Sometimes it seems like the arts retreat further and further into their own arts bubbles. That is – the arts play to particular arts audiences, continually reinforcing those audiences but finding it more and more difficult to reach general audiences. So how to break out beyond dance audiences if you’re a dancer?
Twenty-four-year-old dancer/choreographer Jacob Jonas has an idea, reports the Los Angeles Times. He’s a former skateboarder, and his work borrows from range of traditions and forms. He’s also got a different idea about an artist’s role in art:
Jonas is as much a businessman as he is an artist, and he’s proud to tell you so. He laments the fact that universities teach students how to make art but not what to do with it.
“Artists fail when they aren’t able to make their art a brand,” says the choreographer and dancer, who is lean in an almost feline way, with thick muscles that propel him into lithe motion at the slightest provocation. “We want to be at the intersection of dance and fashion — of dance and advertising. How do we get dance to a wider audience?”
With a wider audience, Jonas reasons, comes the kind of financial support that dance needs to sustain itself and rise to the level of music, television and film when it comes to commercial visibility.
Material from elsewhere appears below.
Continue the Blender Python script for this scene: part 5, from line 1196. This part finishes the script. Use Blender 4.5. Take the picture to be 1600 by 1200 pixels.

Dance is probably one of the most undervalued art forms in society “in terms of how it’s set up as a profit model,” he says.
Jonas believes that the traditional “pure” art of dance has become disconnected from the larger culture. To reconnect, he has imagined his work as an intersection of other things which are already familiar to the audiences he wants to reach. His vision of “branding” is to sit his work in the paths of those who aren’t already dance audiences and let them define the context.